Jul 06

Rebecca Mowbray, The Times-Picayune

Attorneys working on the litigation dealing with the Deepwater Horizon rig explosion and oil plume can expect to deal with novel questions of punitive damages, economic injuries, and the interaction of the Oil Pollution Act of 1990 on the existing body of state, federal and maritime law, participants in the Gulf Coast Oil Symposium said Tuesday.

The symposium, organized by the New Orleans Bar Association at the Sheraton New Orleans hotel, is a measure of just how engrossing the legal issues facing plaintiff and defense attorneys alike are expected to be. “We’ve never done a seminar in response to a specific event,” said Loretta Larsen, executive director of the bar association.

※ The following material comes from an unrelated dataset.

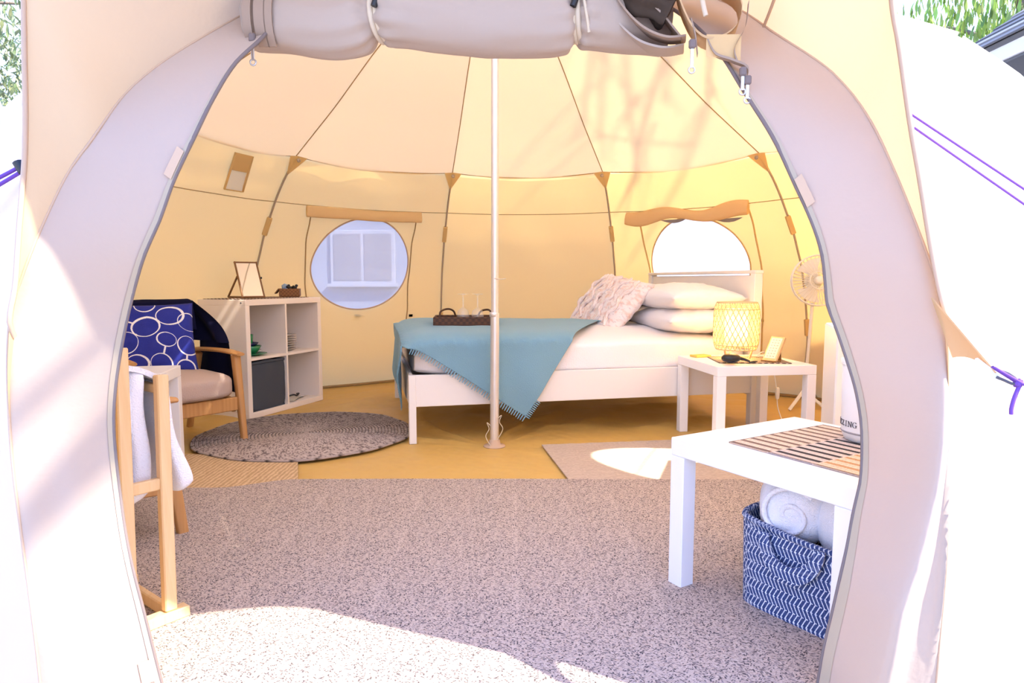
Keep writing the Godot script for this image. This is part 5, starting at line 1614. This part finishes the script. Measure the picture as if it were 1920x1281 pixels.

Attorneys who represented plaintiffs in the litigation over the Exxon Valdez tanker grounding in 1989 offered their words of wisdom.

Minneapolis attorney Karen Hanson Riebel said that time is the enemy. By the time the litigation settled, 20 percent of her 32,000 class members had died. After nearly two decades of litigation, class members received an average of $15,000 each for their losses.

Riebel said that fishing catch records from the state will be extremely important for establishing people’s economic damages. She and her legal team also used population loss, fishery closures and impact on the market and seafood prices.

Richard Lockridge, a principal of the firm where Riebel works, recounted what he described as the “disgraceful” path of court rulings that knocked down the punitive damages from the original 1994 jury verdict of $5 billion to $507.5 million in 2008.

In its 2008 decision, the U.S. Supreme Court said that for maritime cases, there must be a one-to-one ratio of punitive damages to compensatory damages. But Lockridge said that the opinion also noted that reckless steps to enhance profits could make an argument for greater punitive damages, and he believes that the nation’s high court might support punitive damages of three times the compensatory award in the Deepwater Horizon case, because early investigations show multiple corporate mistakes. The 3-to-1 ratio is what most states with caps on punitive damages allow.

“A careful reading of that case suggests that if the facts are more egregious than in the Valdez, the ratio might go as high as 3:1,” Lockridge said.